### Stored data:

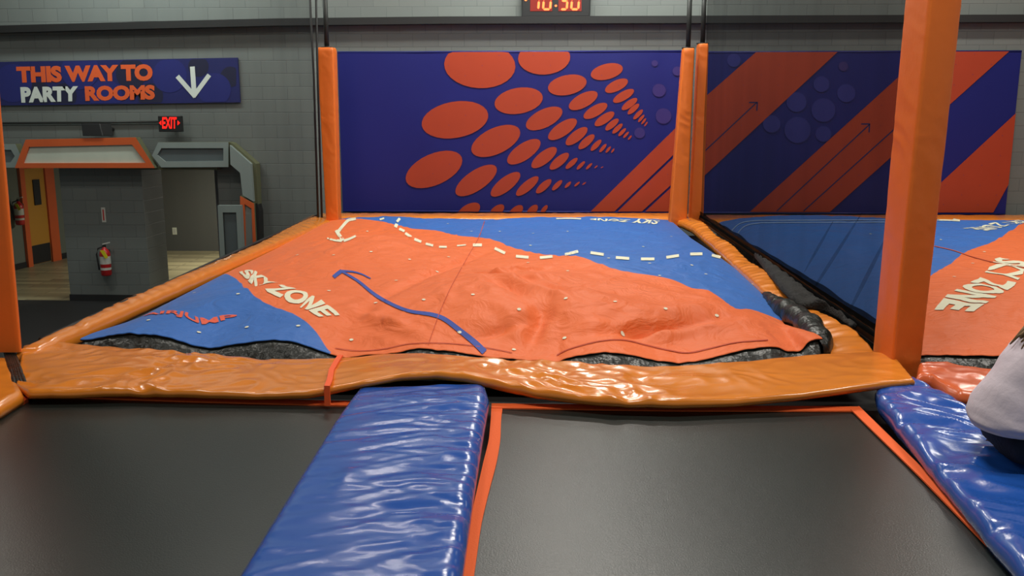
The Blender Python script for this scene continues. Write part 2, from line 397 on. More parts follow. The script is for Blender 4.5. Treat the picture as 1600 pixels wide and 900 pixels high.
def deco_left(mb, off, zt, zb, xl, xr_):
    s = 2.963; E = [(562, 95, 165, 106, 3), (860, 60, 121, 78, -3), (447, 347, 156, 84, -10), (742, 259, 113, 60, -10), (967, 186, 91, 46, -12), (1150, 124, 76, 36, -14),
        (350, 577, 140, 72, -24), (636, 445, 122, 60, -25), (860, 341, 92, 42, -26), (1041, 258, 74, 32, -28),
        (545, 628, 112, 46, -34), (766, 495, 90, 38, -34), (945, 391, 78, 31, -34),
        (681, 646, 84, 32, -38), (860, 522, 72, 28, -38), (1010, 423, 62, 24, -38),
        (782, 654, 66, 22, -40), (930, 539, 56, 21, -40), (1056, 449, 48, 18, -42), (858, 655, 46, 17, -42), (987, 549, 36, 12, -42), (1100, 465, 34, 12, -46), (1132, 478, 24, 8, -50), (1157, 485, 18, 6, -52), (1178, 490, 12, 4, -55),
        (920, 650, 32, 11, -45), (970, 648, 20, 7, -45), (1012, 645, 16, 5, -40), (1045, 642, 11, 3, -35), (1030, 558, 26, 8, -44), (1068, 562, 20, 6, -44), (1100, 565, 10, 3, -40), (1128, 567, 7, 2, -30),
        (510, 772, 60, 32, -32), (640, 770, 42, 22, -40), (728, 774, 42, 22, -42), (805, 768, 34, 18, -48), (860, 762, 24, 10, -52)]
    for e in E: fan(mb, ell(*e, off, zt, zb, s, 560, 70), 'mur_orange')
    s = 4.092; E = [(832, 548, 80, 34, -26), (877, 613, 76, 28, -30), (915, 665, 60, 22, -36), (940, 697, 48, 17, -42), (970, 732, 42, 14, -46), (990, 757, 30, 9, -50), (1006, 775, 24, 7, -52), (1020, 793, 18, 5, -54),
        (697, 709, 86, 34, -30), (755, 760, 74, 28, -34), (803, 796, 54, 20, -40), (838, 822, 44, 15, -44), (868, 845, 34, 11, -46), (893, 862, 26, 8, -48), (917, 880, 18, 6, -50)]
    for e in E: fan(mb, ell(*e, off, zt, zb, s, 760, 0), 'mur_orange')
    for cx, cy, r in ((1076, 405, 20), (1104, 578, 42), (1132, 742, 50), (980, 850, 34), (1220, 455, 30)):
        fan(mb, ell(cx, cy, r, r, 0, off, zt, zb, 4.092, 760, 0), 'mur_dim')
    q = lambda pts: fan(mb, clipq([WP(560 + x / 2.963, 70 + y / 2.963, off) for x, y in pts], zt, zb), 'mur_orange')
    q([(1075, 772), (1476, 378), (1474, 494), (1185, 772)]); q([(1200, 772), (1472, 510), (1470, 628), (1312, 772)]); q([(1328, 772), (1468, 642), (1466, 772)])
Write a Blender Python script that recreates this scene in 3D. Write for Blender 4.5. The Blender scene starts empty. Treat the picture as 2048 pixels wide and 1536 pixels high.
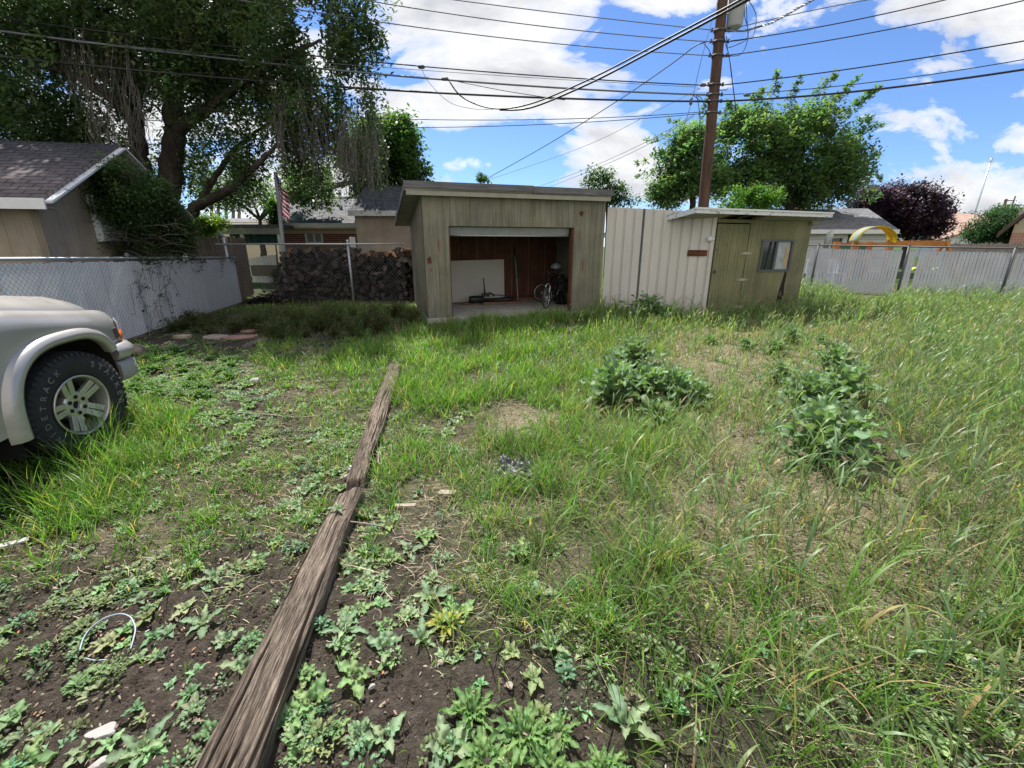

### Short task:
Skip the images and write out the rest of the listing exactly.

### Exercise output:
The Blender Python script for this scene continues. Write part 2, from line 397 on. More parts follow. The script is for Blender 4.5. Treat the picture as 1600 pixels wide and 900 pixels high.
def deco_left(mb, off, zt, zb, xl, xr_):
    s = 2.963; E = [(562, 95, 165, 106, 3), (860, 60, 121, 78, -3), (447, 347, 156, 84, -10), (742, 259, 113, 60, -10), (967, 186, 91, 46, -12), (1150, 124, 76, 36, -14),
        (350, 577, 140, 72, -24), (636, 445, 122, 60, -25), (860, 341, 92, 42, -26), (1041, 258, 74, 32, -28),
        (545, 628, 112, 46, -34), (766, 495, 90, 38, -34), (945, 391, 78, 31, -34),
        (681, 646, 84, 32, -38), (860, 522, 72, 28, -38), (1010, 423, 62, 24, -38),
        (782, 654, 66, 22, -40), (930, 539, 56, 21, -40), (1056, 449, 48, 18, -42), (858, 655, 46, 17, -42), (987, 549, 36, 12, -42), (1100, 465, 34, 12, -46), (1132, 478, 24, 8, -50), (1157, 485, 18, 6, -52), (1178, 490, 12, 4, -55),
        (920, 650, 32, 11, -45), (970, 648, 20, 7, -45), (1012, 645, 16, 5, -40), (1045, 642, 11, 3, -35), (1030, 558, 26, 8, -44), (1068, 562, 20, 6, -44), (1100, 565, 10, 3, -40), (1128, 567, 7, 2, -30),
        (510, 772, 60, 32, -32), (640, 770, 42, 22, -40), (728, 774, 42, 22, -42), (805, 768, 34, 18, -48), (860, 762, 24, 10, -52)]
    for e in E: fan(mb, ell(*e, off, zt, zb, s, 560, 70), 'mur_orange')
    s = 4.092; E = [(832, 548, 80, 34, -26), (877, 613, 76, 28, -30), (915, 665, 60, 22, -36), (940, 697, 48, 17, -42), (970, 732, 42, 14, -46), (990, 757, 30, 9, -50), (1006, 775, 24, 7, -52), (1020, 793, 18, 5, -54),
        (697, 709, 86, 34, -30), (755, 760, 74, 28, -34), (803, 796, 54, 20, -40), (838, 822, 44, 15, -44), (868, 845, 34, 11, -46), (893, 862, 26, 8, -48), (917, 880, 18, 6, -50)]
    for e in E: fan(mb, ell(*e, off, zt, zb, s, 760, 0), 'mur_orange')
    for cx, cy, r in ((1076, 405, 20), (1104, 578, 42), (1132, 742, 50), (980, 850, 34), (1220, 455, 30)):
        fan(mb, ell(cx, cy, r, r, 0, off, zt, zb, 4.092, 760, 0), 'mur_dim')
    q = lambda pts: fan(mb, clipq([WP(560 + x / 2.963, 70 + y / 2.963, off) for x, y in pts], zt, zb), 'mur_orange')
    q([(1075, 772), (1476, 378), (1474, 494), (1185, 772)]); q([(1200, 772), (1472, 510), (1470, 628), (1312, 772)]); q([(1328, 772), (1468, 642), (1466, 772)])
Write a Blender Python script that recreates this scene in 3D. Write for Blender 4.5. The Blender scene starts empty. Treat the picture as 2048 pixels wide and 1536 pixels high.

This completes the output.